Pastors

3 Questions for Charles Arn

How should churches welcome visitors?

Leadership Journal March 16, 2009

Making visitors feel welcome is an ongoing challenge for most churches. Charles Arn is president of Church Growth Inc., where he has invested a lot of energy into understanding how visitors respond to different congregations. Our very own Rachel Willoughby spoke with him about how churches should engage newcomers.

In your research, have you found that there's one specific reason that visitors come to church?

The friendship factor. We've asked more than 50,000 people over the last 10 years why they came to church, and between 75 and 90 percent of respondents say, "I began attending because someone invited me." Those friends and relatives are critical to the growth of churches. They far outweigh factors like the facilities, music, preaching, or children's ministry–people may stay because of these things, but they come because someone they knew invited them.

Once visitors come, how do you engage them in a way that's genuine?

Make conversations happen. In the focus groups we've conducted, most visitors said that their decision to come back was based on the friendliness of the church. The words "friendly" and "friendliness" kept coming up, much more so than "theology," "location," "preaching," or anything else. So we asked, "How did you decide that this was a friendly church or not?" And they said, "The number of people who talked to me."

So if you want to write it in an equation:

friendly church = many conversations

unfriendly church = few or no conversations

That's probably reliant upon the congregation themselves…

It's 95 percent reliant upon the congregation. A good church will have greeters at the front door, and they'll smile and give a bulletin or a handshake, which is nice. But I was reading a book the other day–Attracting New Members by Bob Bast–where he makes an interesting comment. He says:

Greeters fill an important function before the service. Even so, their friendliness is seen as part of their job. The welcome of one individual member who comes up to the visitor to greet him or her on their own will have more impact than the most gracious welcome of an official greeter.

So it really is up to the folks sitting in the pews to take the initiative and go up and introduce themselves to newcomers.

We also asked the focus groups when they decided that the church was friendly or not. From the answers we got, there's a ten-minute window that is pregnant with opportunities for a church to make a good impression. And it wasn't the ten minutes I expected.

I thought they would say it was right after they got out of the car and walked into the building, but more than any other time, folks said, "I decided this was a friendly church in the ten minutes following the conclusion of the service." Many feel that that is the first time people are free to be themselves.

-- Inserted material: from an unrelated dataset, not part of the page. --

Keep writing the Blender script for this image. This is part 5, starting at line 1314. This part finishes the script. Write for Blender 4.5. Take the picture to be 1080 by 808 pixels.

Up until that point, you go through the routine and enter the sanctuary and follow the directions. But when the last song is sung and the last prayer is prayed, then it's a free-for-all, and in the minds of the visitors, they're asking, "Will these people really go out of their way to welcome newcomers like me?"

What should churches do in light of that?

What we suggest to churches now is to have after-service hosts. This is not just a greeter who stands at the door and shakes peoples' hands on the way out. These are people in the sanctuary whose ministry begins when the last prayer ends. Their job is to look for people that they don't recognize, go up and introduce themselves, and act as a host, introducing them to the pastor, inviting them to the coffee table, and really–in the sense that we often think of the word "host"–to be a host.

Language is important here. Churches that are really sensitive to the newcomer use the word "guest" rather than "visitor," and they'll often also replace "greeter" with "host." The whole dynamic, then, is not of a visitor who is coming to inspect a particular place and a greeter who is supposed to smile, but it's really an interaction between guests and hosts, just as you would entertain people in your home.

When you're hosting, you go out of your way to engage guests in conversation, introduce them to others, take their coats, and show them different places that might be of interest. Churches that can build that guest/host relationship in the congregation will find good things happening after the service.

Also, in our research we've found that most people think that their church is a friendly church, and they assume that most newcomers will feel the same way. But that's probably not the case. One pastor we spoke with asked six of his lay leaders to visit another church that they'd never been to before, one that had a different style of worship or was of a different denomination. He asked them to jot down their impressions and whether they would go back again and why or why not. And then the pastor asked them to give a report at an all-church meeting.

It was a great experience, not only for those who went out and visited, but also for the people who were listening to the report. Those leaders who went out became visitors for the first time in a long time, and all of a sudden they remembered how uncomfortable it could be. I'm sure the churches they visited thought they were friendly churches, too.

The best way to help people learn is to help them experience. When you can put them in the shoes of a visitor and experience that, it beats all the finger-pointing and hand-waving in the world.